The Shanghai Composite Index slid 5.9 percent on Wednesday as official attempts to stop the selling, including measures to prop up small-cap stocks, were overshadowed by data showing an unprecedented liquidation of margin trades on Tuesday.

The one-month rout is almost equivalent to the annual output of Germany, the world’s fourth-largest economy.

Deutsche Bank AG’s $821 million X-trackers Harvest CSI 300 China A-Shares ETF, the largest U.S. exchange trade fund tracking mainland stocks, tumbled 7.9 percent at 11:58 a.m. in New York, extending its drop over the past week to 20 percent.

For some foreign investors, the ban may shelve their plans to divest their interests in mainland companies.

Deutsche Bank will have to wait if it plans to sell its 20 percent stake in Beijing-based Huaxia Bank Co., a move that would help shore up the lender’s finances, according to Piers Brown, an analyst at Macquarie Group Ltd.

Chinese authorities have also suspended initial public offerings, restricted bearish bets via stock-index futures and encouraged financial firms to buy shares.

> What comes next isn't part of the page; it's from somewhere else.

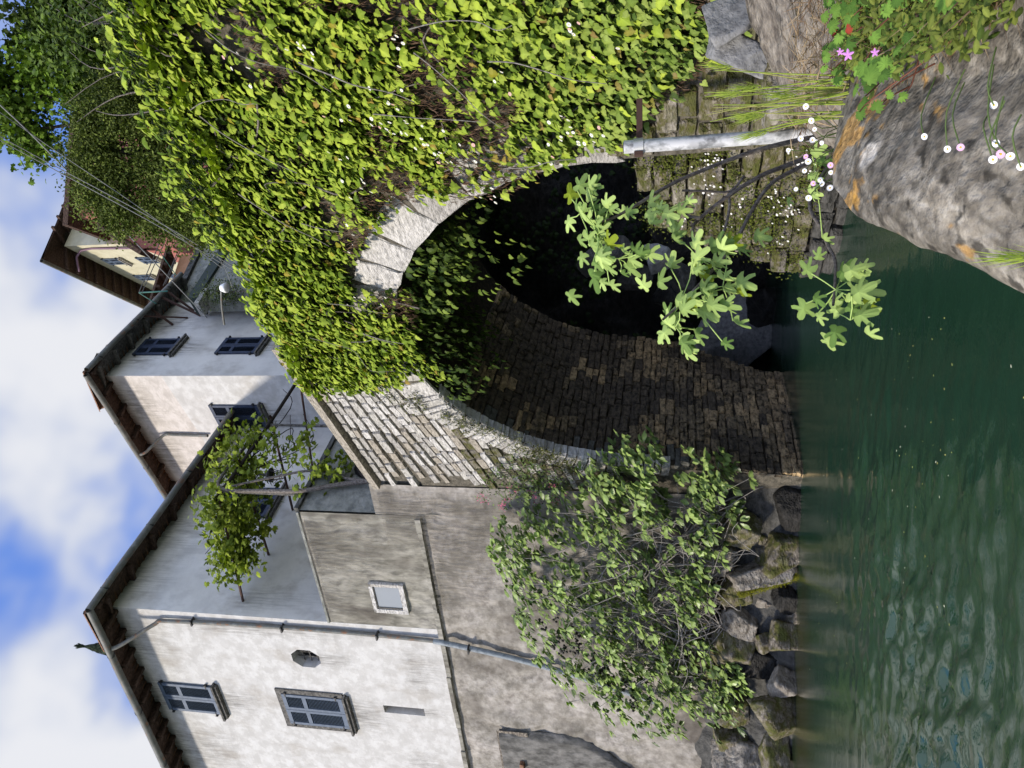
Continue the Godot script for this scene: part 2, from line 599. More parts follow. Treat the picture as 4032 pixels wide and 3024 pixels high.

In perhaps the most dramatic effort to prevent investors from selling, local exchanges have allowed at least 1,331 companies to halt trading in their shares.

Reform Setback

As the Shanghai Composite’s record-breaking boom goes bust, President Xi Jinping’s government is intervening in an attempt to prevent falling stock prices from eroding confidence in his leadership. The moves have cast doubt on the ruling Communist Party’s pledge less than two years ago to give market forces a bigger role in the economy, part of its largest reform drive since the 1990s.

“When Xi Jinping stressed the ’decisive role of market forces,’ I don’t think this is what he had in mind,” Jim Chanos, founder of hedge fund Kynikos Associates who predicted the collapse of Enron Corp. in 2001, said by e-mail.

Intervention Risk

China isn’t the only market with a history of state intervention. During the Asian financial crisis in 1998, Hong Kong’s government bought shares worth $15 billion to prop up the market. In the U.S., the Securities and Exchange Commission temporarily banned short selling on some shares during the global financial crisis in 2008.

“It may have a small impact in short term, but like all market manipulation, there will be a price to be paid later,” Gregory Lesko, a money manager at Deltec Asset Management LLC in New York, said by e-mail. “I recall a slew of short selling bans during the financial crisis. Nothing saved the day.”

Under current mainland rules, a single foreign investor can own as much as 10 percent of a company’s issued shares, according to the Hong Kong stock exchange’s website. International funds have gained unprecedented access to the Shanghai market through an exchange link with Hong Kong that began in November, and authorities have said they’re planning a similar link with China’s smaller bourse in Shenzhen this year.

Selling Pressure

MSCI Inc., whose indexes are used to benchmark an estimated $9.5 trillion of assets, cited China’s capital controls as a reason why mainland shares were left out of its global equity gauges in June.

Foreign investors have sold a net 33.4 billion yuan ($5.4 billion) of Shanghai shares through the city’s exchange link in the past three days. China has allocated investment quotas of about $138 billion through its so-called QFII and RQFII programs for foreign money managers, which include BlackRock Inc. and HSBC Global Asset Management.

“The extent to which they can apply this to foreign ownership interest remains to be seen,” said Brian Jacobsen, who helps oversee $250 billion as the chief portfolio strategist at Wells Fargo Funds Management. “They are grasping at straws to find a way to stop the selling pressure.”